Stated exercise
Would you transcribe the listing that follows, character for character, and omit its images?

Provided data
** START **

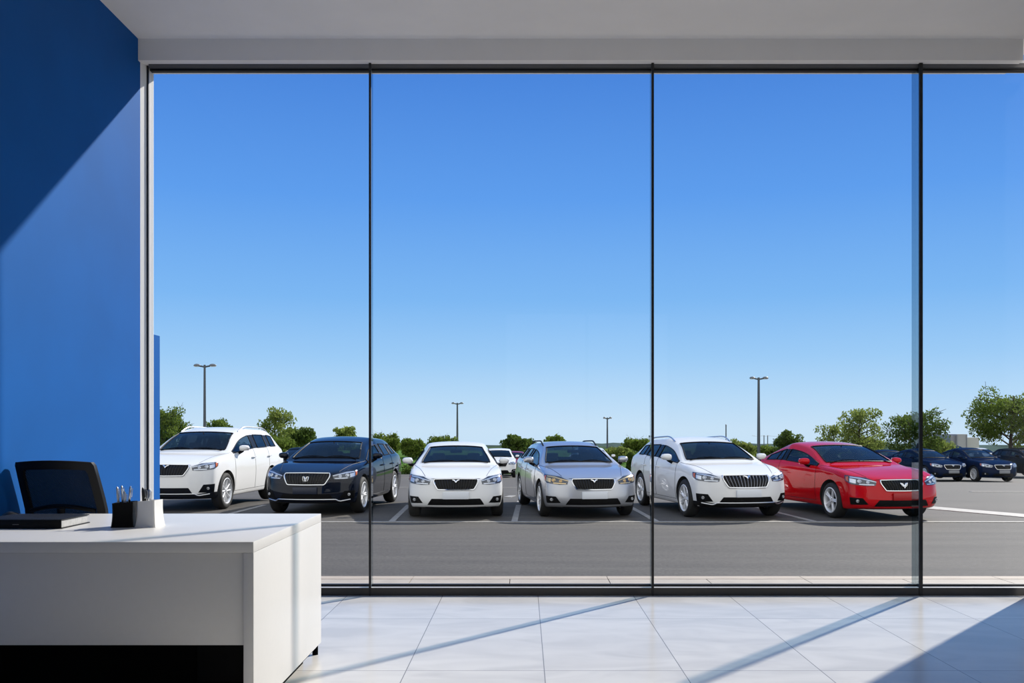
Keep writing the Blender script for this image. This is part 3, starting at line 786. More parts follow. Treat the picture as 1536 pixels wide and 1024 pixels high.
# ================================================================== THE ROOM
XL, XR, YB, CEIL = -2.874, 3.72, -3.6, 4.154
MB().box(XL-0.2, XR+0.2, YB-0.2, 7.16, -0.2, 0).struct('floor', tile_floor(), 'pale stone tile floor in front of the tall windows', 'floor')
MB().box(XL-0.2, XR+0.2, YB-0.2, 7.25, CEIL, CEIL+0.3).struct('ceiling', white, 'plain white ceiling above the windows', 'ceiling')
MB().box(XL-0.2, XL, YB, 7.16, 0, CEIL).struct('wall_left', blue, 'bright blue wall beside the windows and the chair', 'wall')
MB().box(XR, XR+0.2, YB, 6.93, 0, CEIL).struct('wall_right', white, 'white wall past the last window', 'wall')
BX0, BX1, BZ0_, BZ1_ = -0.4, 2.8, 1.2, 3.5  # window opening added in the unseen back wall to let in fill light
wb_ = MB(); wb_.box(XL, XR, YB-0.2, YB, 0, BZ0_); wb_.box(XL, XR, YB-0.2, YB, BZ1_, CEIL); wb_.box(XL, BX0, YB-0.2, YB, BZ0_, BZ1_); wb_.box(BX1, XR, YB-0.2, YB, BZ0_, BZ1_)
wb_.struct('wall_back', white, 'white wall opposite the tall windows', 'wall')
fill_win = MB().box(BX0, BX1, YB-0.11, YB-0.10, BZ0_, BZ1_).struct('window_5', pane, 'wide window in the wall opposite the car lot', 'window')
q = MB(); q.box(BX0, BX1, YB-0.14, YB-0.06, BZ0_, BZ0_+0.05); q.box(BX0, BX1, YB-0.14, YB-0.06, BZ1_-0.05, BZ1_)
for x_ in (BX0, (BX0+BX1)/2-0.025, BX1-0.05): q.box(x_, x_+0.05, YB-0.14, YB-0.06, BZ0_, BZ1_)
q.build('window_frame', [greymetal], fill_win)
MB().box(XL, XR, 6.95, 7.22, 3.993, CEIL).struct('trim_1', white, 'white beam above the windows', 'beam')
MXS = [((554.5+555.5)/2, 0.016, 0.10), (979, 0.018, 0.10), (1381.3, 0.025, 0.14)]
edges = [XL + 0.05] + [wx(px, 7.0) for px, w, d in MXS] + [XR + 0.2]
for i in range(4):
    x0, x1 = edges[i], edges[i+1]
    a = x0 + (0.005 if i else 0.0); b = x1 - 0.005
    w = MB().box(a, b, 7.066, 7.078, 0.05, 3.99).struct('window_%d' % (i+1), pane, ['tall window pane beside the blue wall', 'tall window pane in front of the white sedan', 'tall window pane in front of the white crossover', 'tall window pane at the far right end'][i], 'window')
    f = MB(); f.box(a, b, 7.0, 7.14, 0.0, 0.058); f.build('window_sill', [bronze], w)
    f = MB(); f.box(a, b, 7.002, 7.054, 0.058, 0.0595); f.build('sill_cap', [whitemetal], w)  # white strip laid on the dark sill as its bright top highlight
    f = MB(); f.box(a, b, 7.055, 7.09, 0.058, 0.076); f.build('sill_gasket', [gasket], w)
    f = MB(); f.box(a, b, 7.02, 7.06, 3.968, 4.0); f.build('head_rail', [greymetal], w)
    f = MB(); f.box(a, b, 7.045, 7.09, 3.952, 4.0); f.build('head_gasket', [gasket], w)
    f = MB(); f.box(a, b, 7.095, 7.15, 3.972, 4.05); f.build('outer_head_rail', [whitemetal], w)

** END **

Final result
Keep writing the Blender script for this image. This is part 3, starting at line 786. More parts follow. Treat the picture as 1536 pixels wide and 1024 pixels high.
# ================================================================== THE ROOM
XL, XR, YB, CEIL = -2.874, 3.72, -3.6, 4.154
MB().box(XL-0.2, XR+0.2, YB-0.2, 7.16, -0.2, 0).struct('floor', tile_floor(), 'pale stone tile floor in front of the tall windows', 'floor')
MB().box(XL-0.2, XR+0.2, YB-0.2, 7.25, CEIL, CEIL+0.3).struct('ceiling', white, 'plain white ceiling above the windows', 'ceiling')
MB().box(XL-0.2, XL, YB, 7.16, 0, CEIL).struct('wall_left', blue, 'bright blue wall beside the windows and the chair', 'wall')
MB().box(XR, XR+0.2, YB, 6.93, 0, CEIL).struct('wall_right', white, 'white wall past the last window', 'wall')
BX0, BX1, BZ0_, BZ1_ = -0.4, 2.8, 1.2, 3.5  # window opening added in the unseen back wall to let in fill light
wb_ = MB(); wb_.box(XL, XR, YB-0.2, YB, 0, BZ0_); wb_.box(XL, XR, YB-0.2, YB, BZ1_, CEIL); wb_.box(XL, BX0, YB-0.2, YB, BZ0_, BZ1_); wb_.box(BX1, XR, YB-0.2, YB, BZ0_, BZ1_)
wb_.struct('wall_back', white, 'white wall opposite the tall windows', 'wall')
fill_win = MB().box(BX0, BX1, YB-0.11, YB-0.10, BZ0_, BZ1_).struct('window_5', pane, 'wide window in the wall opposite the car lot', 'window')
q = MB(); q.box(BX0, BX1, YB-0.14, YB-0.06, BZ0_, BZ0_+0.05); q.box(BX0, BX1, YB-0.14, YB-0.06, BZ1_-0.05, BZ1_)
for x_ in (BX0, (BX0+BX1)/2-0.025, BX1-0.05): q.box(x_, x_+0.05, YB-0.14, YB-0.06, BZ0_, BZ1_)
q.build('window_frame', [greymetal], fill_win)
MB().box(XL, XR, 6.95, 7.22, 3.993, CEIL).struct('trim_1', white, 'white beam above the windows', 'beam')
MXS = [((554.5+555.5)/2, 0.016, 0.10), (979, 0.018, 0.10), (1381.3, 0.025, 0.14)]
edges = [XL + 0.05] + [wx(px, 7.0) for px, w, d in MXS] + [XR + 0.2]
for i in range(4):
    x0, x1 = edges[i], edges[i+1]
    a = x0 + (0.005 if i else 0.0); b = x1 - 0.005
    w = MB().box(a, b, 7.066, 7.078, 0.05, 3.99).struct('window_%d' % (i+1), pane, ['tall window pane beside the blue wall', 'tall window pane in front of the white sedan', 'tall window pane in front of the white crossover', 'tall window pane at the far right end'][i], 'window')
    f = MB(); f.box(a, b, 7.0, 7.14, 0.0, 0.058); f.build('window_sill', [bronze], w)
    f = MB(); f.box(a, b, 7.002, 7.054, 0.058, 0.0595); f.build('sill_cap', [whitemetal], w)  # white strip laid on the dark sill as its bright top highlight
    f = MB(); f.box(a, b, 7.055, 7.09, 0.058, 0.076); f.build('sill_gasket', [gasket], w)
    f = MB(); f.box(a, b, 7.02, 7.06, 3.968, 4.0); f.build('head_rail', [greymetal], w)
    f = MB(); f.box(a, b, 7.045, 7.09, 3.952, 4.0); f.build('head_gasket', [gasket], w)
    f = MB(); f.box(a, b, 7.095, 7.15, 3.972, 4.05); f.build('outer_head_rail', [whitemetal], w)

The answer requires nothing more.